An attorney for Cannon says they tried to remedy the situation outside of the courtroom, but after making no progress, they filed a complaint in court alleging employment discrimination and retaliation. In it, the City of South Bend, the South Bend Police Department, former police chief Ron Teachman and current Chief of Police Scott Ruszkowski, were all named as defendants.

The action is being brought under the Civil Rights act of 1964 and the Civil Service Reform Act, which protects so-called “whistleblowers.”

According to the complaint, Sgt. Cannon is seeking court action to require the police department to either remove or discipline managers who failed to practice equal hiring or factored race into promotions, additionally, Cannon is seeking additional training within the department to identify, investigate and stop further discrimination.

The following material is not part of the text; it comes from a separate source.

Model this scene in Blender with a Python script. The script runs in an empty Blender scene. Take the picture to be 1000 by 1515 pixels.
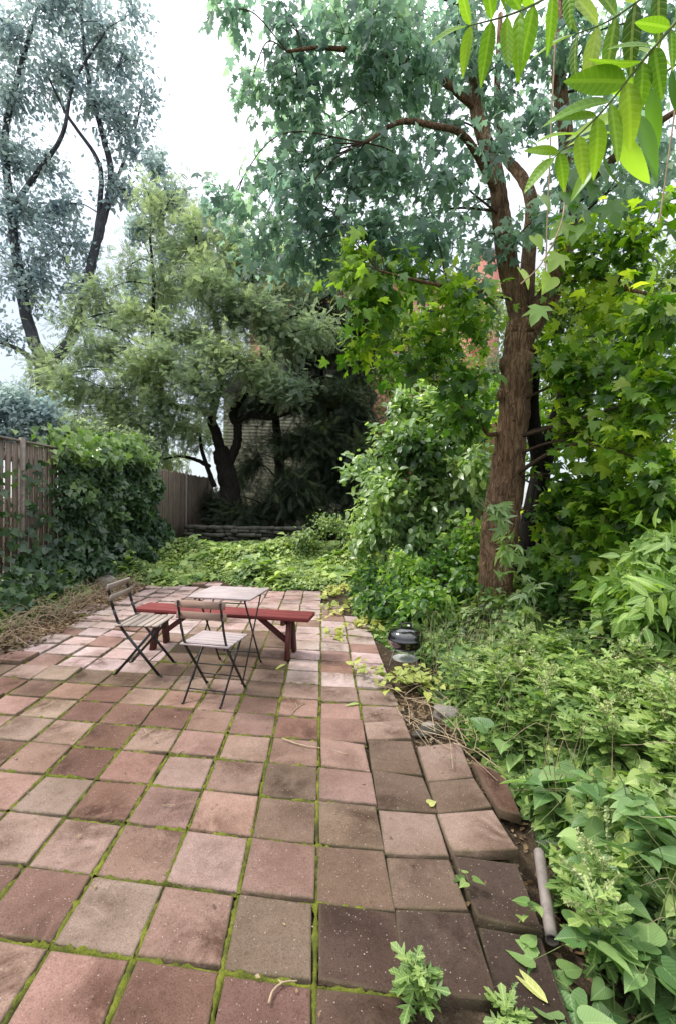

In 2014, Cannon first filed a complaint with the South Bend Human Rights Commission, alleging racial discrimination. The Equal Employment Opportunity Commissions (EEOC) investigated for more than 180 days and sided with Cannon, issuing him a “Right to Sue Letter.” So he filed suit:

Defendants, TEACHMAN, THE CITY, AND THE DEPARTMENT through his/its agents, discriminated against Plaintiff in terms and conditions of employment and promotions. Cannon alleges the City of South Bend and its police department have a “long history of denying promotions” to qualified African American officers, as well as a “long history of disparate treatment” when it came to denying promotions to qualified African American officers. The case references a 2014 promotional choice in which three, non-minority, officers were promoted from the rank of sergeant to the rank of lieutenant. Cannon claims he did not apply because another lieutenant was already seeking a “lateral” transfer to that shift, alleging the “ordinary custom” was to grant lateral transfers before promotions. Further, the discrimination complaint alleges it was not known that the department would be hiring for two additional lieutenant positions. One of which, was appointed to a newly created position, the leader of the “Gang Violence Intervention Unit.” Cannon claims he has more seniority than the officer appointed to that lieutenant position, and has “vastly superior experience in Gang Violence Intervention.” As a member of a protected group based on Race, Cannon argues in his complaint that the department and its highest officers “discriminated and continue to discriminate” in the terms and conditions of his employment based on his race. Secondly, Cannon alleges retaliation in his complaint, arguing he was denied opportunities for employment after he opposed the police department’s hiring and promoting practices. The complaint seeks injunctive action to stop any alleged discriminatory practices, including the monitoring of EEO compliance. Cannon also seeks an order retroactively establishing to the rank of Lieutenant “to which he was entitled by virtue of his seniority, experience, work history and qualifications,” and damages for lost compensation. The City of South Bend declined to comment because the case is ongoing.